_Requirement_
Retype the records below from their first line through the line containing "sc.camera = camo", and include nothing else.

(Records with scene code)
* Start *

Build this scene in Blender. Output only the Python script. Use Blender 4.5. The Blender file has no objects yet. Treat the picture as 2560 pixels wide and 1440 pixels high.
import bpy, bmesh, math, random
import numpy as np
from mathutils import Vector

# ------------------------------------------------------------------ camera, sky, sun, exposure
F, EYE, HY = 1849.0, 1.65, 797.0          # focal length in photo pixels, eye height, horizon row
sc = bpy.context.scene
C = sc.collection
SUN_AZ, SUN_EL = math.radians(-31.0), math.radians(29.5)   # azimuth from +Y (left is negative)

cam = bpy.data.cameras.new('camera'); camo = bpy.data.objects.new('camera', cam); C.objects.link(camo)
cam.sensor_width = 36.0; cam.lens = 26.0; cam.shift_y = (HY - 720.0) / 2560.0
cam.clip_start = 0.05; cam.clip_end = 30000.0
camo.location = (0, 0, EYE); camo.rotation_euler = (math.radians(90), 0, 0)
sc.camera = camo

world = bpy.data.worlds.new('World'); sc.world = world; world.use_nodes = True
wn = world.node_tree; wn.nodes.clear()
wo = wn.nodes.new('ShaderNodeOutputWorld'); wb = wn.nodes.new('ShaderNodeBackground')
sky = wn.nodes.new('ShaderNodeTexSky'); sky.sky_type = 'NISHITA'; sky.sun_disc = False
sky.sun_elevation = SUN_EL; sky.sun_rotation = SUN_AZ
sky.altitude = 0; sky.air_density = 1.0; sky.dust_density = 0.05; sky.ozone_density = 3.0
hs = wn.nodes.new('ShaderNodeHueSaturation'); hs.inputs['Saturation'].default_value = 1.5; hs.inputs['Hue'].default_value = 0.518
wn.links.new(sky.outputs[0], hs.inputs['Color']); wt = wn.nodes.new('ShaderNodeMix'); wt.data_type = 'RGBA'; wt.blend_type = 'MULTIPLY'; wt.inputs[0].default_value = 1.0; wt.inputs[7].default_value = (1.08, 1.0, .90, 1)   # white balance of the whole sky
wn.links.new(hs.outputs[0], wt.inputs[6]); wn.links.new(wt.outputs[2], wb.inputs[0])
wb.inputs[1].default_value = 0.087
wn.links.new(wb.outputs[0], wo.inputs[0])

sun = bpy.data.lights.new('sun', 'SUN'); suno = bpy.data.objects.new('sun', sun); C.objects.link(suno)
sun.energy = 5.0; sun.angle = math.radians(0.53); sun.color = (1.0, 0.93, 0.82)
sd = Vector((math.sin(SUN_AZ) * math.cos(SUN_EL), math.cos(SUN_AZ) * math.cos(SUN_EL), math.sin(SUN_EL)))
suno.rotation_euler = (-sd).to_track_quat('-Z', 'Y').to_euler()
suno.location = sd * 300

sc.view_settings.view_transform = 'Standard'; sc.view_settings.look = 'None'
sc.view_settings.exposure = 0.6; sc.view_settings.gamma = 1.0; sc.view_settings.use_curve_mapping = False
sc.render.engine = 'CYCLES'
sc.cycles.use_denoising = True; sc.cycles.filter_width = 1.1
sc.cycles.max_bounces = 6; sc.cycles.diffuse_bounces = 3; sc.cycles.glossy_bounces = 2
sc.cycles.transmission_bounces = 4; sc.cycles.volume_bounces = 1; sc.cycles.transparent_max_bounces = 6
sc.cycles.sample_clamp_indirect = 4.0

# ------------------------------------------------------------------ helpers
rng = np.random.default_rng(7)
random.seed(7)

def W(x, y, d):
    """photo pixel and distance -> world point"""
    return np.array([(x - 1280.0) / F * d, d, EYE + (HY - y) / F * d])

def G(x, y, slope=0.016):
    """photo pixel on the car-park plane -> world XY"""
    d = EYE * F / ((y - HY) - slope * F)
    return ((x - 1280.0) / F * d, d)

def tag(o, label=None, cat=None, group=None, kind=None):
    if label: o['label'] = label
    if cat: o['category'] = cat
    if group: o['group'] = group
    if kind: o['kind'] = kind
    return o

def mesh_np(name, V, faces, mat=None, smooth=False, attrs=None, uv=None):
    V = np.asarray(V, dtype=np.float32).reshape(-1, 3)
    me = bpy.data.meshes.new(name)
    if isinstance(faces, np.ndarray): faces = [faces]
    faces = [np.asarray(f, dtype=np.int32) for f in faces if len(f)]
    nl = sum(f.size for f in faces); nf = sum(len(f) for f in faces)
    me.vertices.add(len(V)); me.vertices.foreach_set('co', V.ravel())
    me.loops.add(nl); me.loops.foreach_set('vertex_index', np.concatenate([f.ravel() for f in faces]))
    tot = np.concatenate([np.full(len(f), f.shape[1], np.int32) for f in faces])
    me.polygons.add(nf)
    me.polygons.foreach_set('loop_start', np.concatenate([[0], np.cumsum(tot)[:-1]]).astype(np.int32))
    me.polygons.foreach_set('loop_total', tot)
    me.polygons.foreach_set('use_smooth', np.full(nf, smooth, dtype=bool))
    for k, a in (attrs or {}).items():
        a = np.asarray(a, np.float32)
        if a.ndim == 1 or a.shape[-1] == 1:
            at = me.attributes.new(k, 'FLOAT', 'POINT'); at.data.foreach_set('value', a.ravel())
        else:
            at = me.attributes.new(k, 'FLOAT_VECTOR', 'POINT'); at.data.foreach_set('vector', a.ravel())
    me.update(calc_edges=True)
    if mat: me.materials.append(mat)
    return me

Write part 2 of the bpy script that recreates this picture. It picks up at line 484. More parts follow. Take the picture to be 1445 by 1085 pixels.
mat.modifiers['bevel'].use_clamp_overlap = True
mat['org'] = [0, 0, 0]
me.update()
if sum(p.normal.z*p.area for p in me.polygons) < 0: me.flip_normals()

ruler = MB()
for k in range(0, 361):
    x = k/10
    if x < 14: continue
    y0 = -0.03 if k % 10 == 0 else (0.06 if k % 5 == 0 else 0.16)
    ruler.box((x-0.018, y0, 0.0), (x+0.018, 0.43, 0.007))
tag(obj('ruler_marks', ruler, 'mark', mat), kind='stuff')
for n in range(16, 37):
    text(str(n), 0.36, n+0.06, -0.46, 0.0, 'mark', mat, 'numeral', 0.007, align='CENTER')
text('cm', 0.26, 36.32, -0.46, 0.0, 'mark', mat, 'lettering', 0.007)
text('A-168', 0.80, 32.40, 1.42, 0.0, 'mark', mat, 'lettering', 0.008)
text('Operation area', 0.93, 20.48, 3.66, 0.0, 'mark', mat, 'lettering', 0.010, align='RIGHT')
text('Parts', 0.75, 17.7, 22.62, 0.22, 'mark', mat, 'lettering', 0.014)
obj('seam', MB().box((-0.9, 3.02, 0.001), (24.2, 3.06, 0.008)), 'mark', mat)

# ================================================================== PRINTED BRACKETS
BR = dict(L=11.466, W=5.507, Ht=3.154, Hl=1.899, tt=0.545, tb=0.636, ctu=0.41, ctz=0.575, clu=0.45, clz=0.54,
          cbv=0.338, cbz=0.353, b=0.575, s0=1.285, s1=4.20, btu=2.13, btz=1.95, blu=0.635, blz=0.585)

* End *

_Right answer_
Build this scene in Blender. Output only the Python script. Use Blender 4.5. The Blender file has no objects yet. Treat the picture as 2560 pixels wide and 1440 pixels high.
import bpy, bmesh, math, random
import numpy as np
from mathutils import Vector

# ------------------------------------------------------------------ camera, sky, sun, exposure
F, EYE, HY = 1849.0, 1.65, 797.0          # focal length in photo pixels, eye height, horizon row
sc = bpy.context.scene
C = sc.collection
SUN_AZ, SUN_EL = math.radians(-31.0), math.radians(29.5)   # azimuth from +Y (left is negative)

cam = bpy.data.cameras.new('camera'); camo = bpy.data.objects.new('camera', cam); C.objects.link(camo)
cam.sensor_width = 36.0; cam.lens = 26.0; cam.shift_y = (HY - 720.0) / 2560.0
cam.clip_start = 0.05; cam.clip_end = 30000.0
camo.location = (0, 0, EYE); camo.rotation_euler = (math.radians(90), 0, 0)
sc.camera = camo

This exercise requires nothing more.